The project began while Melin-Moser was freelance writing, and was reviewing Montana newspapers from the 1880s and 1890s, where she repeatedly encountered brief mentions of Montana horses winning major races back East.

Those discoveries prompted deeper questions about how such success was possible in what was still considered frontier territory.

“I would come across little snippets of information that said a Montana thoroughbred had won a big Eastern race,” she said. “And I thought to myself, Montana was still relatively a frontier back then. And so I wondered how did that all come to be?”

What started as curiosity evolved into a years-long research effort after Melin-Moser realized the broader story had never been fully documented.

“This story had never been told before,” she said. “It took hours, days, months, years.”

She described the process as piecing together a historical jigsaw puzzle, pulling details from scattered newspaper accounts, turf guides and archives across Montana and beyond.

“I’ve been to Hamilton and Deer Lodge, Helena, the Keeneland Library in Lexington, Kentucky, and Twin Bridges,” she said. “Piecing that all together was like a big jigsaw puzzle.”

Her research highlights three influential Montana figures, Samuel Larabie, Noah Armstrong and mining magnate Marcus Daly, who invested their mining and banking fortunes into breeding thoroughbreds after recognizing Montana’s potential advantages, including native grasses, altitude and open grazing land.

Despite widespread skepticism from the racing establishment, the horses bred and trained in Montana quickly proved competitive on the national stage.

“Eastern traditionalists thought it was absolutely nuts,” Melin-Moser said. “Some predicted the horses would be slow-footed, stumpy, undersized, and some even predicted dwarfs would be the outcome.”

Instead, Montana horses captured victories in major races, including the Kentucky Derby and the Belmont Stakes, surprising racing insiders and generating pride across Montana communities.

“They raised beautiful thoroughbred horses,” Melin-Moser said. “They sent them back east and they did real well.
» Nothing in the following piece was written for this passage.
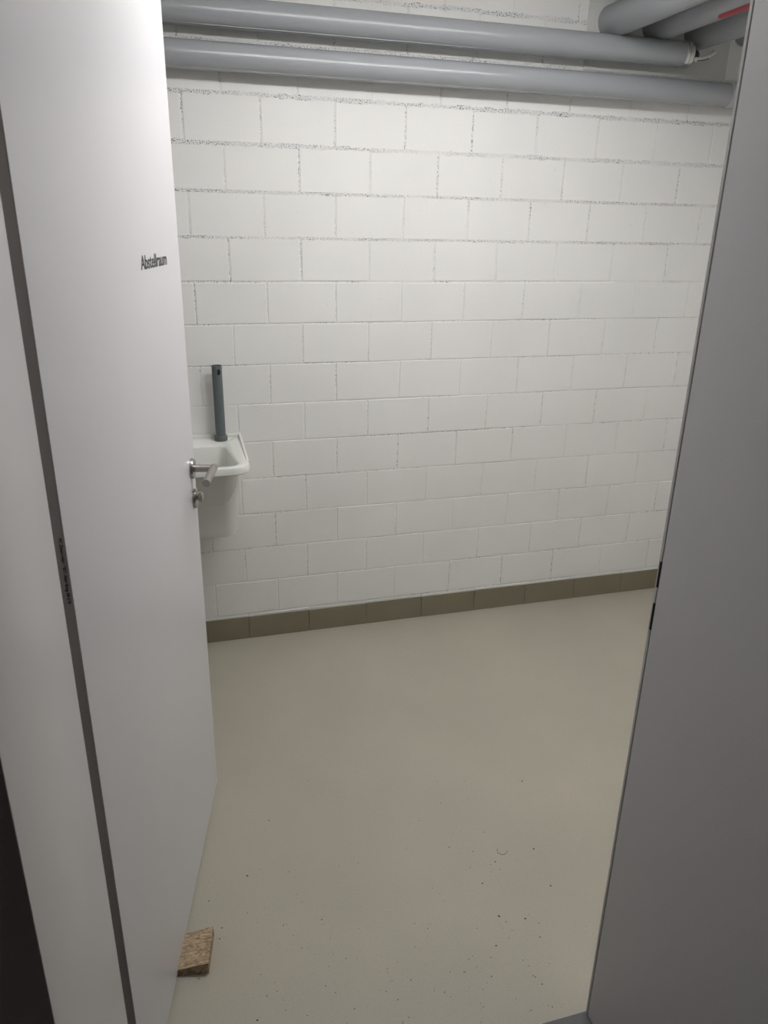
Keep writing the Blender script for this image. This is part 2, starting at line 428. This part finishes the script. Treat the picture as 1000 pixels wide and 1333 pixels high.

People were just shocked.”

Newspaper coverage at the time often emphasized the regional significance of those wins, reinforcing a sense of statewide pride.

“There’s several instances where headlines would say ‘Montana horse wins a big race in the East,’” she said. “Those horses developed a sense of regional pride all across Montana.”

Melin-Moser said the success is even more remarkable when considering the transportation challenges and harsh conditions breeders faced while shipping horses across the country.

“I found incidents where trains were stuck on tracks for hours and even days because of blizzards,” she said. “When you think about what they overcame and that they were so successful, I think it’s just an amazing story.”

The book was published last year following more than a decade of research and has drawn positive feedback from readers, many of whom have expressed appreciation for the depth of historical detail.

“It’s been wonderful,” Melin-Moser said. “I’ve had people come up to me that I don’t even know and say they loved the book or were impressed by the research.”

She recently shared the history during a presentation at the C. M. Russell Museum, connected with the Montana Cowboy Hall of Fame.

Melin-Moser said the research also uncovered compelling stories about trainers, jockeys and other figures whose experiences added depth beyond the well-known horse owners.

“Reading about the characters, researching them and then the horses as well, there was just so much material,” she said. “The jockeys and trainers had stories too, and they ended up becoming part of the book.”

While Montana’s prominence in national thoroughbred racing faded after 1900, Melin-Moser hopes the work helps restore recognition to a brief but influential era shaped by ambition, risk-taking and innovation.

The book is available in Great Falls at Cassiopeia Books, the Charles M. Russell Museum, and The History Museum.